Stabilizing the revenue in this way would allow royalties to be used for capital expenditures (which are much needed), help pay off the debts the lady’s already rung up, and help reload funding for the future (Heritage, Sustainability, etc.).

After all, for any barrel of oil or oil-like product, you get to collect a royalty once. Future generations of Albertans can never collect on that barrel again. Putting some aside for them just makes sense, instead of spending it all faster than it comes in.

Now, whether she was sticking with her spending plans or not, this would be good (but unpopular) public policy.
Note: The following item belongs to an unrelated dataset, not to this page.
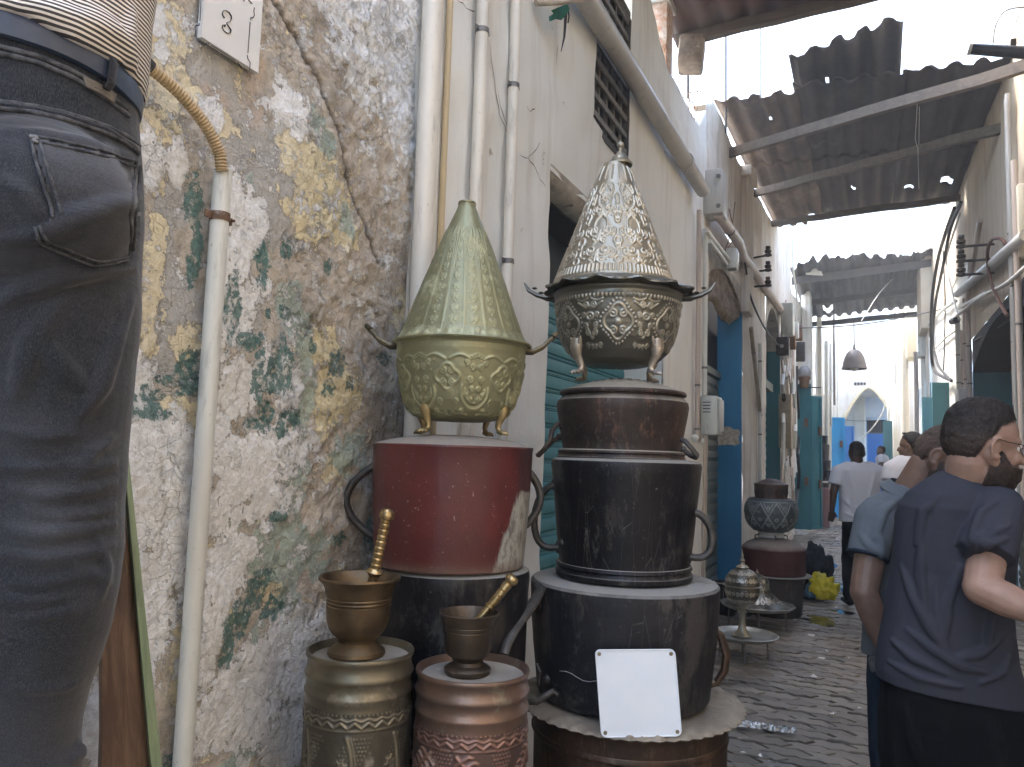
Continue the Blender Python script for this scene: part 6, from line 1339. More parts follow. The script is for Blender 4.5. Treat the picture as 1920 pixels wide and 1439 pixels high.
emb_part('body', emb_lathe(jarp, E5, 300, 90, (jx, cy, 0), .006, .06, .80, .0, 0, 61), emb_mat('verdigris_tin', (.27,.30,.29), (.085,.10,.105), .5, .35, (.34,.35,.33), .58), t)
part(MB().lathe([(.12, .80), (.125, .785), (.118, .775), (.125, .762), (.13, .752)], 40, (jx, cy, 0)), 'base_ring', M_pvcg, t)
mb = MB()
for a in (.4, 1.9, 3.6, 5.1): mb.tube([(jx + .12*math.cos(a), cy + .12*math.sin(a), .775), (jx + .16*math.cos(a), cy + .16*math.sin(a), .765), (jx + .16*math.cos(a), cy + .16*math.sin(a), .728)], .007, 6)
part(mb, 'trivet_leg', M_iron, t)
t = thing('pierced_lid', 'octagonal brown pierced lid on top of the grey engraved jar', 'lid', (jx, cy, 1.135)); n = 10
MPL = mat('brown_pierced_copper', (.115,.075,.055), (.075,.052,.042), 14, .6, .4, .3, 60, .003, (.2,.17,.13), 30, .6)
def pg(r, z, n=10, ph=0): return [V((jx + r*math.cos(2*math.pi*(k+ph)/n), cy + r*math.sin(2*math.pi*(k+ph)/n), z)) for k in range(n)]
part(MB().prism(pg(.155, 1.13), pg(.165, 1.265)), 'drum', MPL, t, smooth=False); part(MB().prism(pg(.20, 1.128, 30), pg(.20, 1.137, 30)), 'flange', MPL, t, smooth=False)
part(MB().lathe([(.160, 1.264), (.168, 1.268), (.165, 1.276), (.13, 1.285), (.10, 1.305), (.05, 1.325), (.003, 1.33)], 10, (jx, cy, 0)), 'dome', M_pewd if 'M_pewd' in globals() else MPL, t, ang=20)
mb = MB()
for k in range(10):
    a = 2*math.pi*(k+.5)/10
    for (du, dz) in ((0,0),(.022,.018),(-.022,.018),(.022,-.018),(-.022,-.018),(0,.034),(0,-.034),(.036,0),(-.036,0)):
        r_ = .154; u = V((-math.sin(a), math.cos(a), 0)); c = V((jx, cy, 1.197 + dz)) + V((math.cos(a), math.sin(a), 0))*r_ + u*du; mb.cyl(c - V((math.cos(a), math.sin(a), 0))*.01, c + V((math.cos(a), math.sin(a), 0))*.004, .0085, n=6)
o = part(mb, 'hole', M_dark, t); o['kind'] = 'stuff'
# incense burner on a tray with thin legs
tx, ty, tz = -.885, 6.15, .165
t = thing('legged_tray', 'oval silver tray on four thin legs carrying the ornate silver goblet', 'tray', (tx, ty, 0))
part(MB().lathe([(.003, tz - .004), (.2, tz - .004), (.222, tz), (.238, tz + .014), (.252, tz + .022), (.258, tz + .02), (.255, tz + .015), (.238, tz + .008), (.222, tz - .008), (.003, tz - .010)], 56, (tx, ty, 0), sc=(1, 1)), 'plate', mat('grey_silver', (.44,.44,.40), (.30,.30,.27), 12, .38, .7, .3, 60, .002), t)
for a in (.2, 1.75, 3.35, 4.9): part(MB().tube([(tx + .17*math.cos(a), ty + .17*math.sin(a), tz - .008), (tx + .18*math.cos(a), ty + .18*math.sin(a), .0)], .006, 6), 'leg', M_clamp, t)
gx, gy = -.895, 6.15
t = thing('silver_goblet_burner', 'ornate lidded silver goblet with pointed finial on the thin-legged tray', 'incense burner', (gx, gy, tz))
E6 = Emb(700, 130)
for k in range(8):
    x = k*87.5
    for (yy, r_) in ((32, 15), (88, 18)):
        for s in (-1, 1): E6.spiral(x + s*16, yy, r_, 1.3, math.pi/2, s, 4, 1)
        E6.dot(x + 44, yy, 9, .9, True)
    for i in range(14): E6.dot(x + RNG.uniform(0, 87), RNG.uniform(8, 122), 3.4, .6)
MS2 = emb_mat('silver_filigree', (.46,.44,.385), (.13,.125,.105), .34, .85, dth=.7)
emb_part('bowl', emb_lathe([(.128, tz + .375), (.130, tz + .345), (.122, tz + .30), (.098, tz + .262), (.06, tz + .243), (.03, tz + .238)], E6, 220, 70, (gx, gy, 0), .0026, .05, .8, 0, 0, 71), MS2, t)
emb_part('lid', emb_lathe([(.130, tz + .382), (.128, tz + .41), (.112, tz + .455), (.082, tz + .487), (.05, tz + .505), (.03, tz + .512)], E6, 220, 70, (gx, gy, 0), .0026, .05, .85, 0, 0, 72), MS2, t)
part(MB().lathe([(.128, tz + .374), (.146, tz + .376), (.148, tz + .381), (.130, tz + .384)], 48, (gx, gy, 0)), 'rim', M_sil, t)
part(MB().lathe([(.045, tz + .508), (.05, tz + .517), (.035, tz + .53), (.02, tz + .538), (.014, tz + .556), (.020, tz + .566), (.014, tz + .578), (.007, tz + .59), (.010, tz + .605), (.004, tz + .625), (.001, tz + .66)], 20, (gx, gy, 0)), 'finial', M_sil, t)
part(MB().lathe([(.075, tz), (.077, tz + .006), (.055, tz + .022), (.035, tz + .045), (.024, tz + .09), (.02, tz + .13), (.024, tz + .165), (.034, tz + .18), (.024, tz + .19), (.027, tz + .215), (.04, tz + .243)], 32, (gx, gy, 0)), 'stem', M_sil, t, ang=50)
# larger tray with conical lid behind
ux, uy, uz = -.93, 7.28, .20
t = thing('octagonal_tray', 'larger many-sided tray on thin legs just in front of the maroon drum', 'tray', (ux, uy, 0))
part(MB().lathe([(.003, uz - .006), (.27, uz - .006), (.30, uz), (.325, uz + .022), (.33, uz + .02), (.305, uz - .008), (.003, uz - .012)], 12, (ux, uy, 0)), 'plate', bpy.data.materials['grey_silver'], t, ang=20)
for a in (.1, 1.7, 3.3, 4.9): part(MB().tube([(ux + .24*math.cos(a), uy + .24*math.sin(a), uz - .01), (ux + .25*math.cos(a), uy + .25*math.sin(a), .0)], .007, 6), 'leg', M_clamp, t)
t = thing('bell_shaped_lid', 'flared embossed silver lid lying on the many-sided tray behind the goblet', 'lid', (ux, uy, uz))
emb_part('lid', emb_lathe([(.285, uz + .004), (.27, uz + .018), (.19, uz + .06), (.12, uz + .125), (.10, uz + .18), (.105, uz + .215), (.085, uz + .255), (.04, uz + .28), (.01, uz + .285)], E6, 240, 90, (ux, uy, 0), .003, .08, .9, 0, 0, 73), MS2, t)
part(MB().lathe([(.012, uz + .283), (.02, uz + .295), (.008, uz + .31), (.002, uz + .33)], 14, (ux, uy, 0)), 'finial', M_sil, t)
# ribbed dark planter
t = thing('ribbed_dark_pot', 'small ribbed dark metal pot at the foot of the blue door frame', 'pot', (-1.28, 7.85, 0)); c = (-1.27, 7.75, 0)
part(MB().lathe([(.01, .005), (.09, .005), (.10, .03), (.098, .10), (.11, .13), (.102, .15), (.112, .24), (.122, .30), (.128, .31), (.12, .315), (.112, .29), (.01, .2)], 40, c), 'body', M_black, t, ang=40)
for k in range(18): a = 2*math.pi*k/18; part(MB().cyl((c[0] + .104*math.cos(a), c[1] + .104*math.sin(a), .155), (c[0] + .116*math.cos(a), c[1] + .116*math.sin(a), .285), .006, n=5), 'rib', M_clamp, t)
# bags beside stack C
def cloth_lump(c, s, seed, amp=.35, n=26, fr=2.2):
    vs = []; m_ = n // 2
    for j in range(m_ + 1):
        for k in range(n):
            a = math.pi * (.01 + .98*j/m_); t = 2*math.pi*k/n; d = V((math.sin(a)*math.cos(t), math.sin(a)*math.sin(t), -math.cos(a)))
            q = 1 + amp * noise.noise(d * fr + V((seed, 0, 0))) + amp*.6 * abs(noise.noise(d * fr*2.7 + V((seed, 5, 0)))) ; p = V((d.x*s[0], d.y*s[1], d.z*s[2])) * q + V(c); p.z = max(p.z, .012 + .004*(k % 2)); vs.append(p)
    return MB().add(vs, [(j*n+k, j*n+(k+1)%n, (j+1)*n+(k+1)%n, (j+1)*n+k) for j in range(m_) for k in range(n)] + [tuple(range(n-1,-1,-1)), tuple(range(m_*n, m_*n+n))])
bc = onz(1543, 1105, .12); solo(cloth_lump((bc.x, bc.y, .12), (.13, .11, .13), 3, .55, 44, 2.6), 'yellow_bag', mat('yellow_plastic_bag', (.72,.60,.03), (.62,.50,.02), 14, .35, 0, .5, 26, .02), 'crumpled bright yellow plastic bag on the paving beside the dark basin', 'bag', ang=None)
solo(cloth_lump((bc.x - .115, bc.y + .02, .07), (.07, .09, .10), 6, .4), 'blue_bag', mat('blue_plastic_bag', (.05,.14,.24), (.08,.20,.30), 14, .35, 0, .4, 26, .02), 'blue plastic bag half hidden behind the yellow one', 'bag', ang=None)
bc = onz(1532, 1068, .28); solo(cloth_lump((bc.x - .03, bc.y, .26), (.16, .22, .25), 9, .6, 40, 2.8), 'black_cloth_bag', mat('black_cloth', (.012,.013,.018), (.02,.02,.026), 10, .8, 0, .3), 'black cloth bundle behind the maroon drum', 'bag', ang=None)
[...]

Still, she doesn’t face the voters again until 2016, more than long enough for the benefits of infrastructure to be showing up.

Meanwhile, the boom and bust nature of Alberta service provision would be ironed out.

She might also have made it clear that even if Alberta had approvals in place for the Northern Gateway (exports to the west), a trans-Canada pipeline (exports to the east), a rail line up through the territories to Valdez, Alaska (exports to the north) and Keystone XL (more exports to the south) in place, they’re all years away from actually carrying a drop of anything.

In other words, stop dreaming about pipeline approvals fixing everything and buck up to the real situation today.

Of course, to face the real world that forthrightly as a province, Alison Redford herself would have to do so.

The weight of evidence from the speech last night is that far from facing the real world, she’s firmly fixed on cloud cuckoo-land.

Even Dalton McGuinty ripped up his promises a year after taking office.

Mind you, he could blame the opposition for their time in government. Perhaps that’s why Alison Redford finds it so difficult to face the facts now.

In any event, Albertans were told last night to watch their province head down the drain just like all the other high spending, low collecting jurisdictions, because changing course or fixing the underlying problem is beyond the Premier’s capabilities.

Taken a look at population outflows lately? You’ve got people moving from Calgary to Saskatchewan for the stability.

Citizens aren’t stupid. They know that overspending and falling oil royalties will end up the same way it has in the past, with services being slashed, infrastructure decaying, and life getting harder because the clown at the front of the parade screwed up again.

(That Albertans show a stubborn refusal to throw the bums out when they muck it up means Redford’s unwillingness to take on the tough issues is many times worse than anywhere else: re-election is closer to a sure thing regardless for her than anywhere else in Canada.)

Hope you enjoyed having her face in your living room with her infomercial. Just don’t expect her to do more than nibble around the edges going forward.

She’s no Iron Lady.

Bruce Stewart is a national columnist and management consultant currently located in Toronto.